Sutter’s Fort, the 6-acre state park in Midtown Sacramento, is an underappreciated jewel in the crown of the region’s historic attractions. That doesn’t mean it’s unpopular — it hosts approximately 85,000 visitors each year, “with 35,000 to 40,000 of those being students from 51 area-and-beyond schools on field trips,” according to Jared Jones, the site supervisor of both Sutter’s Fort and the State Indian Museum. He adds, “This year, 2,500 of those kids did overnight stays, accompanied by 1,400 chaperones.”
But the venue simply isn’t flashy, and most tours last 45 minutes to an hour, Jones says. Unlike similarly focused Western history attractions like Knott’s Berry Farm or even Disney’s Frontierland in Southern California, there are no living history characters involved in mock gunfights, no theater staging Gold Rush melodramas, no rides on burros or trains.

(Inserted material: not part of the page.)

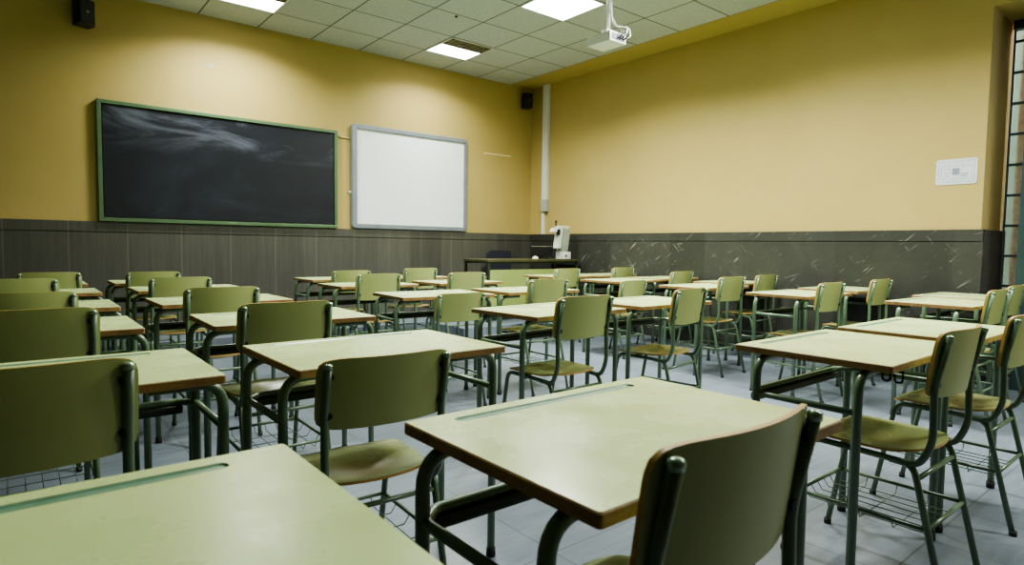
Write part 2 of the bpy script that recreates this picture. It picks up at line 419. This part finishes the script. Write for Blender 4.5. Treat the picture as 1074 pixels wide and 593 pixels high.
bm = bmesh.new(); box(bm, 3.2, 3.232, YW-.03, YW-.015, 1.73, 1.75, bev=.002); box(bm, 4.958, 4.97, YW-.03, YW-.015, 1.9, 1.94, bev=.002); at(new('bracket', bm, M['white_metal']), wb)

# small marks on the wall
M['paper'] = noisy('white_paper', srgb(205, 205, 195), srgb(216, 216, 206), 20, .7)
bm = bmesh.new(); box(bm, 5.27, 5.77, YW-.005, YW, 2.428, 2.442)
tag(new('tape_strip', bm, noisy('pale_tape', srgb(226, 216, 170), srgb(234, 224, 178), 9, .5)), 'thin pale strip of tape on yellow wall right of the whiteboard', 'tape')
bm = bmesh.new(); tube(bm, [(3.05, YW-.008, 2.4), (3.23, YW-.008, 2.395)], .008, 8)
tag(new('cable_cover', bm, noisy('cable_cover', srgb(206, 192, 140), srgb(214, 200, 150), 9, .5)), 'short thin cable cover between the blackboard and the whiteboard', 'cable cover')
bm = bmesh.new(); lp = [(1.66+.05*math.cos(a)*(1+.2*math.sin(3*a)), 2.972+.025*math.sin(a)) for a in [2*PI*k/14 for k in range(14)]]
f = bm.faces.new([bm.verts.new((x, YW-.002, z)) for x, z in lp])
tag(new('wall_patch', bm, noisy('filler', srgb(176, 172, 150), srgb(168, 160, 120), 60, .8)), 'small grey filler patch on yellow wall above the blackboard', 'wall patch')

# ------------------------------------------------------------------ speakers
M['black'] = noisy('black_plastic', srgb(17, 17, 18), srgb(25, 25, 26), 20, .55)
M['grille'] = noisy('speaker_grille', srgb(12, 12, 13), srgb(28, 28, 30), 300, .6)
def speaker(loc, rz, tilt, label, s=1.0):
    r = empty('wall_speaker', loc, rz); r.rotation_euler = (tilt, 0, rz); tag(r, label, 'speaker', 'black wall speakers')
    bm = bmesh.new(); lp = rrect(-.068*s, .068*s, -.2*s, -.06*s, .02*s)
    prism(bm, lp, -.11*s, .11*s, bev=.008); new('cabinet', bm, M['black'], r, autos=35)
    bm = bmesh.new(); box(bm, -.058*s, .058*s, -.206*s, -.199*s, -.095*s, .09*s, bev=.003); g = new('grille', bm, M['grille'], r)
    bm = bmesh.new(); lathe(bm, [(.012*s, 0), (.012*s, .003), (.004*s, .006)], 16, mtx=Matrix.Translation((0, -.206*s, .0)) @ Matrix.Rotation(PI/2, 4, 'X')); new('logo_badge', bm, M['cap'], g)
    bm = bmesh.new(); tube(bm, [(0, -.07*s, 0), (0, -.03*s, 0), (0, -.012, -.0)], .012, 10); box(bm, -.025, .025, -.012, 0, -.035, .035, bev=.002)
    new('wall_bracket', bm, M['black'], r)
    return r
speaker((.50, YW-.004, 3.205), .35, .0, 'black wall speaker high at the left above the blackboard', 1.05)
speaker((5.985, YW-.004, 3.255), -.2, 0, 'black wall speaker high in the corner beside the white conduit', .98)

# ------------------------------------------------------------------ conduit in the corner
cd = empty('cable_conduit', (XW-.03, 6.85, DZ)); tag(cd, 'white vertical cable trunking running down the corner wall to the teacher desk', 'cable trunking')
bm = bmesh.new(); box(bm, XW-.05, XW-.001, 6.76, 6.87, 1.75, ZC-.002, bev=.004); at(new('trunking', bm, M['white_metal']), cd)
bm = bmesh.new(); box(bm, XW-.065, XW-.001, 6.755, 6.875, 1.62, 1.80, bev=.006); at(new('junction_box', bm, noisy('junction_grey', srgb(160, 165, 158), srgb(170, 175, 168), 9, .4)), cd)
bm = bmesh.new(); box(bm, XW-.04, XW-.001, 6.83, 6.875, DZ, 1.63, bev=.003); at(new('lower_trunking', bm, M['white_metal']), cd)

# ------------------------------------------------------------------ evacuation plan on the right wall
pl = empty('wall_plan', (XW-.006, 1.685, 1.77)); tag(pl, 'white laminated floor plan sheet with rounded corners on the right wall', 'floor plan')
bm = bmesh.new(); lp = rrect(1.537, 1.83, 1.665, 1.878, .018)
vs0 = [bm.verts.new((XW-.001, y, z)) for y, z in lp]; vs1 = [bm.verts.new((XW-.006, y, z)) for y, z in lp]
bm.faces.new(vs1)
for k in range(len(lp)): bm.faces.new((vs0[k], vs0[(k+1) % len(lp)], vs1[(k+1) % len(lp)], vs1[k]))
at(new('sheet', bm, noisy('laminated_sheet', srgb(196, 200, 206), srgb(208, 212, 216), 9, .3)), pl)
bm = bmesh.new(); x = XW-.0068
def ln(y0, y1, z0, z1): box(bm, x-.0004, x+.0006, min(y0, y1), max(y0, y1), min(z0, z1), max(z0, z1))
for z in (1.685, 1.858): ln(1.555, 1.812, z, z+.0022)
for y in (1.555, 1.81): ln(y, y+.0022, 1.685, 1.858)
for y in (1.60, 1.64, 1.69, 1.73, 1.77): ln(y, y+.0018, 1.82, 1.858); ln(y, y+.0018, 1.685, 1.712)
for z in (1.82, 1.712): ln(1.575, 1.79, z, z+.002)
for y in (1.575, 1.79): ln(y, y+.002, 1.712, 1.82)
ln(1.66, 1.71, 1.745, 1.80); ln(1.60, 1.655, 1.748, 1.756); ln(1.6, 1.65, 1.732, 1.738); ln(1.72, 1.77, 1.76, 1.763)
for q in range(14): yy = random.uniform(1.58, 1.78); zz_ = random.uniform(1.72, 1.81); ln(yy, yy+.014, zz_, zz_+.003)
at(new('plan_drawing', bm, noisy('plan_ink', srgb(118, 126, 148), srgb(138, 145, 164), 60, .5)), pl)

# ------------------------------------------------------------------ projector
pj = empty('ceiling_projector', (4.0, 3.67, ZC)); tag(pj, 'white projector hanging from the ceiling on a short pole', 'projector')
X0, X1, Y0, Y1, Z0, Z1 = 3.89, 4.095, 3.54, 3.80, 2.825, 2.908
M['pj'] = noisy('projector_white', srgb(226, 228, 224), srgb(234, 236, 232), 5, .4)
bm = bmesh.new(); box(bm, X0, X1, Y0, Y1, Z0, Z1, bev=.008); at(new('housing', bm, M['pj'], autos=40), pj)
bm = bmesh.new(); box(bm, X0+.02, X1-.03, Y0-.003, Y0+.001, Z0+.02, Z1-.015); at(new('connector_panel', bm, M['grey_al']), pj)
bm = bmesh.new(); lathe(bm, [(.03, 0), (.03, .03), (.024, .03), (.02, .02)], 24, mtx=Matrix.Translation((X0+.06, Y1-.002, (Z0+Z1)/2)) @ Matrix.Rotation(-PI/2, 4, 'X')); at(new('lens', bm, M['black']), pj)
cx_, cy_ = 4.0, 3.66
bm = bmesh.new(); tube(bm, [(cx_, cy_, Z1+.04), (cx_, cy_, ZC-.01)], .016, 14); lathe(bm, [(.055, ZC-.012), (.055, ZC-.001)], 24, mtx=Matrix.Translation((cx_, cy_, 0))); at(new('pole', bm, M['white_metal']), pj)
bm = bmesh.new(); box(bm, cx_-.05, cx_+.05, cy_-.05, cy_+.05, Z1, Z1+.008)
for sx in (-1, 1): box(bm, cx_+sx*.05-.004, cx_+sx*.05+.004, cy_-.03, cy_+.03, Z1, Z1+.045)
box(bm, cx_-.054, cx_+.054, cy_-.03, cy_+.03, Z1+.04, Z1+.048); at(new('mounting_bracket', bm, M['white_metal']), pj)
bm = bmesh.new()
tube(bm, [(X0+.12, Y0, Z0+.05), (X0+.13, Y0-.07, Z0+.05), (X0+.15, Y0-.06, Z1+.04), (cx_+.04, cy_-.06, Z1+.07), (cx_+.02, cy_-.02, Z1+.16), (cx_+.024, cy_-.01, ZC-.02)], .006, 8, rad=.05)
tube(bm, [(X0+.17, Y0, Z0+.045), (X0+.19, Y0-.06, Z0+.04), (X0+.21, Y0-.03, Z1+.05), (cx_+.03, cy_-.03, Z1+.09), (cx_-.02, cy_-.02, Z1+.25), (cx_-.022, cy_, ZC-.02)], .005, 8, rad=.05)
at(new('cable', bm, M['white_metal']), pj)
bm = bmesh.new()
for q in range(3): tube(bm, [(X0+.09+.035*q, Y0, Z0+.035), (X0+.09+.035*q, Y0-.03, Z0+.03), (X0+.10+.035*q, Y0-.045, Z0+.06+.01*q), (X0+.12+.03*q, Y0-.02, Z1+.02)], .006, 8, rad=.02)
at(new('black_cable', bm, M['black']), pj)
bm = bmesh.new(); P = Vector((3.63, 5.45, ZC)); lathe(bm, [(.014, -.012), (.018, -.006), (.018, -.0005)], 16, mtx=Matrix.Translation(P))
tag(new('ceiling_sensor', bm, M['black']), 'tiny dark round fitting on a ceiling tile left of the big light', 'sensor')

# ------------------------------------------------------------------ teacher's end of the room
PZ = .15; TZ = .93
M['green_panel'] = noisy('green_panel', srgb(140, 156, 88), srgb(150, 165, 98), 3, .5)
M['dark_top'] = noisy('dark_desk_top', srgb(60, 60, 38), srgb(72, 72, 46), 6, .5)
td = empty('teacher_desk', (5.28, 6.28, PZ)); tag(td, 'long teacher desk with dark top and light green front panel', 'desk')
tx0, tx1, ty0, ty1 = 4.49, 6.09, 6.0, 6.55
bm = bmesh.new(); prism(bm, rrect(tx0, tx1, ty0, ty1, .015), TZ-.03, TZ, bev=.003); at(new('tabletop', bm, M['dark_top']), td)
for (x, y) in ((tx0+.03, ty0+.03), (tx1-.04, ty0+.03), (tx0+.03, ty1-.03), (tx1-.04, ty1-.03)):
    bm = bmesh.new(); box(bm, x-.015, x+.015, y-.015, y+.015, PZ, TZ-.03); at(new('leg', bm, M['frame_dark']), td)
bm = bmesh.new(); box(bm, tx0+.045, tx1-.055, ty0+.022, ty0+.038, PZ+.2, TZ-.13); at(new('front_panel', bm, M['green_panel']), td)
bm = bmesh.new(); box(bm, tx0+.022, tx0+.038, ty0+.045, ty1-.045, PZ+.2, TZ-.2); at(new('side_panel', bm, M['green_panel']), td)
bm = bmesh.new(); box(bm, tx0+.045, tx1-.055, ty0+.02, ty0+.04, TZ-.055, TZ-.03); box(bm, tx0+.045, tx1-.055, ty1-.04, ty1-.02, TZ-.055, TZ-.03); at(new('apron', bm, M['frame_dark']), td)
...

Jared Jones, the site supervisor of Sutter’s Fort and the State
Indian Museum, is 32 and has been working at the fort for 12
years.
Dreamed up in 1839 but not built until two years later by John Sutter — a Swiss developer, explorer and apparently bad credit risk who didn’t so much emigrate as flee to California just ahead of bill collectors — it was intended to be a reboot of the Garden of Eden, an ideal agriculture and trade community of growth and prosperity. He named it New Helvetia, which means New Switzerland (and is still the name of a historic district in Land Park).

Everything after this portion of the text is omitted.